O CNA, além de abalado pela oposição, ainda vive uma guerra interna entre Zuma e o ex-presidente, Thabo Mbeki. Zuma foi demitido por Mbeki da vice-presidência após ser acusado de aceitar suborno, mas fez um retorno meteórico e venceu Mbeki em 2007, tomando a liderança do partido e eventualmente forçando o perdedor a renunciar.

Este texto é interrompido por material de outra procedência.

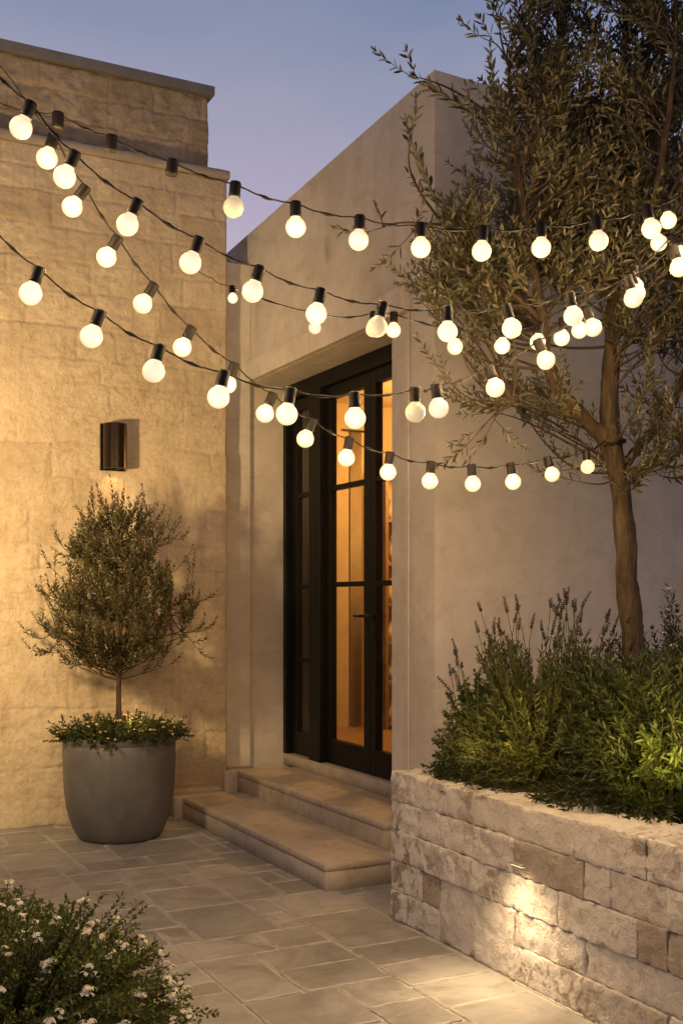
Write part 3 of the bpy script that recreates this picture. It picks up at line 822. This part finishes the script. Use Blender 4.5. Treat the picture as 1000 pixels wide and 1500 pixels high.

Desmond Tutu, o aposentando arcebispo da Cidade do Cabo, ganhador no prêmio Nobel da Paz por sua atuação durante o apartheid, questionou em entrevista ao Times a capacidade de Zuma assumir o governo. “Não é como nas eleições anteriores. É tão verdade que as pessoas estão se questionando demais antes de depositar o voto”, afirmou após sair da zona eleitoral, sem revelar seu candidato.
Zuma
Apesar de absolvido pela Justiça, Jacob Zuma, 67 anos, filho dinâmico e autodidata de um trabalhador doméstico, que de pastor de vacas na infância se tornou a cabeça estratégica do CNA, ainda é visto por muitos como uma ameaça para a jovem democracia capitalista, profundamente abalada pela crise econômica mundial.
Seu relacionamento próximo com o principal sindicato do país, o Congresso dos Sindicatos Sul-africanos (Cosatu) e com o Partido Comunista não ajudaram a curar algumas dúvidas de que o político pode desviar do caminho trilhado por Mandela e Mbeki, a favor do capitalismo.
Mas com a África do Sul enfrentando a primeira recessão após uma década de expansão econômica, poucos especialistas acreditam que Zuma fará uma mudança radical para a esquerda.
Durante a campanha, o candidato tentou apaziguar investidores e líderes de negócios. A robustez das instituições sul-africanas, a liberdade de imprensa e o fato de o país ser um respeitado membro do G20 certamente ajudaram.
Zuma promete criar empregos em um país com 22% de desemprego, continuar a construir casas e expandir o estado de benefício social para ajudar a maioria pobre, incluindo o um terço da população que vive com menos de dois dólares por dia. Isto explica sua popularidade junto às bases pobres do CNA.